[Provided material]
[start]

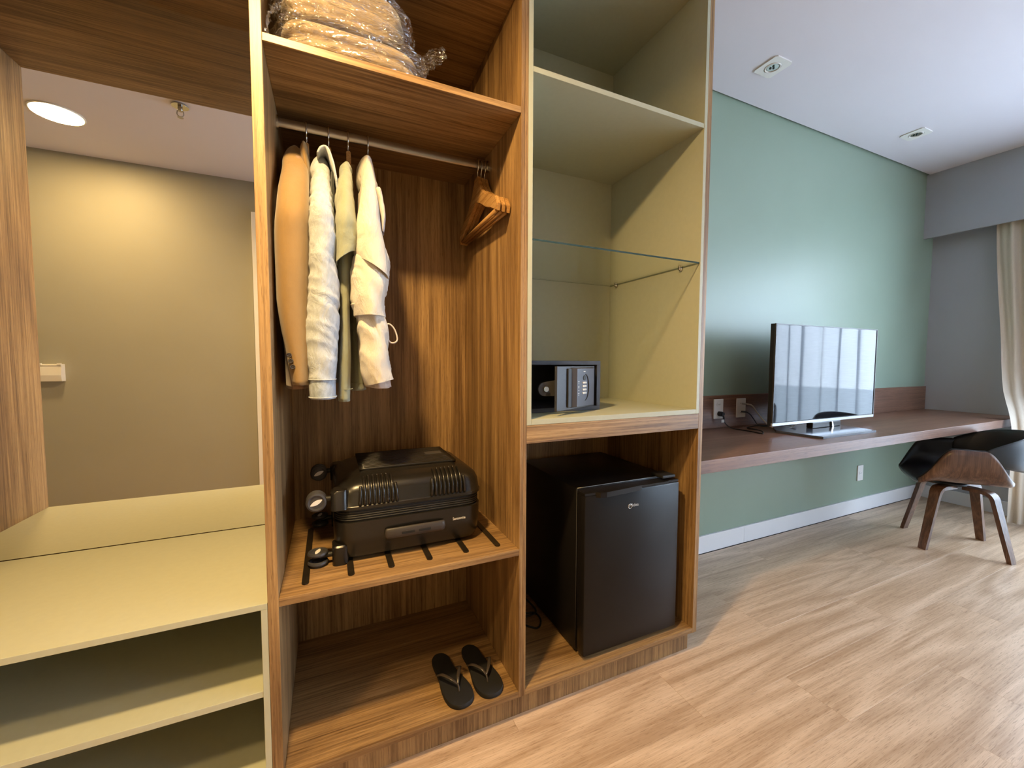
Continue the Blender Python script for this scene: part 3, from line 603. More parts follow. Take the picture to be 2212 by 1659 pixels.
J = thing('white_blouse', 'white layered cotton blouse with rolled sleeve, rightmost garment on the rail', 'blouse', (0.12, 1.36, 1.07), 'clothes on the rail')
cloth('blouse_body', GR['blouse_body'], 'pinkfab', J, wr=0.006, seed=21, fold=0.002)
cloth('shoulder_flap', GR['blouse_flap'], 'whitefab', J, wr=0.004, seed=23, ex=2.2, fx=7, fz=4, n=70, cr=0.0015, cz=12, dir_=20)
cloth('rolled_sleeve', GR['blouse_puff'], 'whitefab', J, wr=0.009, seed=25, ex=2.0, fx=10, fz=8, n=70, cr=0.004, cz=26, dir_=40)
cloth('lower_sleeve', GR['blouse_sleeve'], 'whitefab', J, wr=0.007, seed=27, ex=2.1, fx=11, fz=8, n=90, cr=0.005, cz=24, dir_=40)
cloth('ruffle', GR['blouse_ruffle'], 'pinkfab', J, wr=0.006, seed=29, fx=16, fz=18)
cloth('collar', GR['blouse_collar'], 'whitefab', J, wr=0.003, seed=31, ex=1.8)
tube('tie_loop', [(0.146, 1.2, 1.244), (0.158, 1.2, 1.249), (0.170, 1.2, 1.239), (0.178, 1.2, 1.221), (0.180, 1.2, 1.204), (0.171, 1.2, 1.196), (0.160, 1.2, 1.198), (0.153, 1.2, 1.212), (0.150, 1.2, 1.230), (0.146, 1.2, 1.246)], 0.0022, 'pinkfab', J, seg=8)
# ------------------------------------------------------------------ suitcase
SC = thing('suitcase', 'black hard-shell spinner suitcase lying flat on the luggage shelf', 'suitcase', (0.22, 1.40, 0.57))
X0, X1, Y0, Y1 = 0.003, 0.446, 1.212, 1.585
def lv(z, i, r): return (z, X0+i, X1-i, Y0+i, Y1-i, r)
bm = bmesh.new(); stack(bm, [lv(0.572, 0.040, 0.03), lv(0.574, 0.024, 0.04), lv(0.582, 0.010, 0.05), lv(0.600, 0.003, 0.055), lv(0.640, 0.0, 0.055), lv(0.684, -0.001, 0.056), lv(0.686, 0.002, 0.055)])
autosmooth(link('lower_shell', bm, 'case', SC, at=(.22, 1.4, .63)))
bm = bmesh.new(); stack(bm, [lv(0.6862, 0.006, 0.052), lv(0.7198, 0.006, 0.052)])
for z in (0.691, 0.698, 0.704, 0.712):
    P = [(x, y, z) for x, y in rrect(X0+.0045, X1-.0045, Y0+.0045, Y1-.0045, 0.053, 6)]; addtube(bm, P+[P[0]], 0.0024, 6, 1, smoothp=False)
autosmooth(link('zipper_band', bm, 'blackm', SC, at=(.22, 1.4, .70)))
bm = bmesh.new(); stack(bm, [lv(0.720, 0.001, 0.055), lv(0.722, -0.003, 0.057), lv(0.730, -0.003, 0.057), lv(0.7325, 0.0, 0.055), lv(0.762, 0.003, 0.055), lv(0.780, 0.010, 0.055), lv(0.792, 0.024, 0.05), lv(0.800, 0.040, 0.045), lv(0.806, 0.058, 0.04), lv(0.8075, 0.062, 0.04), lv(0.8125, 0.068, 0.035), lv(0.8145, 0.078, 0.03)])
autosmooth(link('upper_shell', bm, 'case', SC, at=(.22, 1.4, .76)), 50)
bm = bmesh.new()
for k in range(13):
    y = 1.292+k*0.0172
    for j in range(2):
        pass
    addtube(bm, [(0.078, y, 0.8160), (0.22, y, 0.8170), (0.377, y, 0.8160)], 0.0058, 8, 6)
link('top_ribs', bm, 'case', SC, True, at=(.22, 1.4, .817))
box('name_plate', (0.300, 1.392, 0.8185), (0.358, 1.428, 0.8225), 'rubber', SC, 0.002)
for xa, xb in ((0.073, 0.176), (0.279, 0.384)):
    bm = bmesh.new(); n = 9
    for k in range(n):
        x = xa+(xb-xa)*k/(n-1); e = abs(k-4)/4
        zt = 0.806-0.014*max(0, e-0.55)*2
        pr = [(x, 1.2095, 0.7375), (x, 1.2085, 0.752), (x, 1.211, 0.768), (x, 1.221, 0.785), (x, 1.236, 0.7965), (x, 1.255, 0.8035)]
        if e > 0.8: pr = pr[:-1]
        if e > 0.95: pr = [(p[0]+(0.004 if k == 0 else -0.004)*i/4, p[1], p[2]) for i, p in enumerate(pr[:-1])]
        addtube(bm, pr, 0.0045, 8, 4)
        bmesh.ops.create_uvsphere(bm, u_segments=8, v_segments=6, radius=0.0044, matrix=Matrix.Translation((x, 1.2095, 0.7375)))
        if 1 < k < 7: bmesh.ops.create_uvsphere(bm, u_segments=8, v_segments=6, radius=0.0048, matrix=Matrix.Translation((x, 1.255, 0.804)))
    link('rib_cluster', bm, 'case', SC, True, at=((xa+xb)/2, 1.22, .77))
    
# side handle: rounded bar with two slots
bm = bmesh.new(); hx0, hx1, zc_ = 0.128, 0.330, 0.6405
addtube(bm, [(hx0+.012, 1.2085, zc_), (hx0+.03, 1.2030, zc_), (0.229, 1.2005, zc_+.001), (hx1-.03, 1.2030, zc_), (hx1-.012, 1.2085, zc_)], lambda u: 0.0012+0.0050*(1-abs(2*u-1)**7)**0.5, 12, 5, flat=2.6, up=(0, 0, 1))
sh = link('side_handle', bm, 'grip', SC, True, at=(.229, 1.205, zc_))
for a, b in ((0.186, 0.224), (0.236, 0.272)): box('handle_slot', (a, 1.1935, zc_-.004), (b, 1.1960, zc_+.003), 'foam', sh, 0.001)
text('brand_lettering', 'Samsonite', 0.0118, (0.3440, 1.2105, 0.6445), (PI/2, 0, 0), 'white', SC, 0.0004, 0.86, 0.0)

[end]

[Work instructions]
Reproduce the whole listing above word for word, but not its pictures.

[The result]
Continue the Blender Python script for this scene: part 3, from line 603. More parts follow. Take the picture to be 2212 by 1659 pixels.
J = thing('white_blouse', 'white layered cotton blouse with rolled sleeve, rightmost garment on the rail', 'blouse', (0.12, 1.36, 1.07), 'clothes on the rail')
cloth('blouse_body', GR['blouse_body'], 'pinkfab', J, wr=0.006, seed=21, fold=0.002)
cloth('shoulder_flap', GR['blouse_flap'], 'whitefab', J, wr=0.004, seed=23, ex=2.2, fx=7, fz=4, n=70, cr=0.0015, cz=12, dir_=20)
cloth('rolled_sleeve', GR['blouse_puff'], 'whitefab', J, wr=0.009, seed=25, ex=2.0, fx=10, fz=8, n=70, cr=0.004, cz=26, dir_=40)
cloth('lower_sleeve', GR['blouse_sleeve'], 'whitefab', J, wr=0.007, seed=27, ex=2.1, fx=11, fz=8, n=90, cr=0.005, cz=24, dir_=40)
cloth('ruffle', GR['blouse_ruffle'], 'pinkfab', J, wr=0.006, seed=29, fx=16, fz=18)
cloth('collar', GR['blouse_collar'], 'whitefab', J, wr=0.003, seed=31, ex=1.8)
tube('tie_loop', [(0.146, 1.2, 1.244), (0.158, 1.2, 1.249), (0.170, 1.2, 1.239), (0.178, 1.2, 1.221), (0.180, 1.2, 1.204), (0.171, 1.2, 1.196), (0.160, 1.2, 1.198), (0.153, 1.2, 1.212), (0.150, 1.2, 1.230), (0.146, 1.2, 1.246)], 0.0022, 'pinkfab', J, seg=8)
# ------------------------------------------------------------------ suitcase
SC = thing('suitcase', 'black hard-shell spinner suitcase lying flat on the luggage shelf', 'suitcase', (0.22, 1.40, 0.57))
X0, X1, Y0, Y1 = 0.003, 0.446, 1.212, 1.585
def lv(z, i, r): return (z, X0+i, X1-i, Y0+i, Y1-i, r)
bm = bmesh.new(); stack(bm, [lv(0.572, 0.040, 0.03), lv(0.574, 0.024, 0.04), lv(0.582, 0.010, 0.05), lv(0.600, 0.003, 0.055), lv(0.640, 0.0, 0.055), lv(0.684, -0.001, 0.056), lv(0.686, 0.002, 0.055)])
autosmooth(link('lower_shell', bm, 'case', SC, at=(.22, 1.4, .63)))
bm = bmesh.new(); stack(bm, [lv(0.6862, 0.006, 0.052), lv(0.7198, 0.006, 0.052)])
for z in (0.691, 0.698, 0.704, 0.712):
    P = [(x, y, z) for x, y in rrect(X0+.0045, X1-.0045, Y0+.0045, Y1-.0045, 0.053, 6)]; addtube(bm, P+[P[0]], 0.0024, 6, 1, smoothp=False)
autosmooth(link('zipper_band', bm, 'blackm', SC, at=(.22, 1.4, .70)))
bm = bmesh.new(); stack(bm, [lv(0.720, 0.001, 0.055), lv(0.722, -0.003, 0.057), lv(0.730, -0.003, 0.057), lv(0.7325, 0.0, 0.055), lv(0.762, 0.003, 0.055), lv(0.780, 0.010, 0.055), lv(0.792, 0.024, 0.05), lv(0.800, 0.040, 0.045), lv(0.806, 0.058, 0.04), lv(0.8075, 0.062, 0.04), lv(0.8125, 0.068, 0.035), lv(0.8145, 0.078, 0.03)])
autosmooth(link('upper_shell', bm, 'case', SC, at=(.22, 1.4, .76)), 50)
bm = bmesh.new()
for k in range(13):
    y = 1.292+k*0.0172
    for j in range(2):
        pass
    addtube(bm, [(0.078, y, 0.8160), (0.22, y, 0.8170), (0.377, y, 0.8160)], 0.0058, 8, 6)
link('top_ribs', bm, 'case', SC, True, at=(.22, 1.4, .817))
box('name_plate', (0.300, 1.392, 0.8185), (0.358, 1.428, 0.8225), 'rubber', SC, 0.002)
for xa, xb in ((0.073, 0.176), (0.279, 0.384)):
    bm = bmesh.new(); n = 9
    for k in range(n):
        x = xa+(xb-xa)*k/(n-1); e = abs(k-4)/4
        zt = 0.806-0.014*max(0, e-0.55)*2
        pr = [(x, 1.2095, 0.7375), (x, 1.2085, 0.752), (x, 1.211, 0.768), (x, 1.221, 0.785), (x, 1.236, 0.7965), (x, 1.255, 0.8035)]
        if e > 0.8: pr = pr[:-1]
        if e > 0.95: pr = [(p[0]+(0.004 if k == 0 else -0.004)*i/4, p[1], p[2]) for i, p in enumerate(pr[:-1])]
        addtube(bm, pr, 0.0045, 8, 4)
        bmesh.ops.create_uvsphere(bm, u_segments=8, v_segments=6, radius=0.0044, matrix=Matrix.Translation((x, 1.2095, 0.7375)))
        if 1 < k < 7: bmesh.ops.create_uvsphere(bm, u_segments=8, v_segments=6, radius=0.0048, matrix=Matrix.Translation((x, 1.255, 0.804)))
    link('rib_cluster', bm, 'case', SC, True, at=((xa+xb)/2, 1.22, .77))
    
# side handle: rounded bar with two slots
bm = bmesh.new(); hx0, hx1, zc_ = 0.128, 0.330, 0.6405
addtube(bm, [(hx0+.012, 1.2085, zc_), (hx0+.03, 1.2030, zc_), (0.229, 1.2005, zc_+.001), (hx1-.03, 1.2030, zc_), (hx1-.012, 1.2085, zc_)], lambda u: 0.0012+0.0050*(1-abs(2*u-1)**7)**0.5, 12, 5, flat=2.6, up=(0, 0, 1))
sh = link('side_handle', bm, 'grip', SC, True, at=(.229, 1.205, zc_))
for a, b in ((0.186, 0.224), (0.236, 0.272)): box('handle_slot', (a, 1.1935, zc_-.004), (b, 1.1960, zc_+.003), 'foam', sh, 0.001)
text('brand_lettering', 'Samsonite', 0.0118, (0.3440, 1.2105, 0.6445), (PI/2, 0, 0), 'white', SC, 0.0004, 0.86, 0.0)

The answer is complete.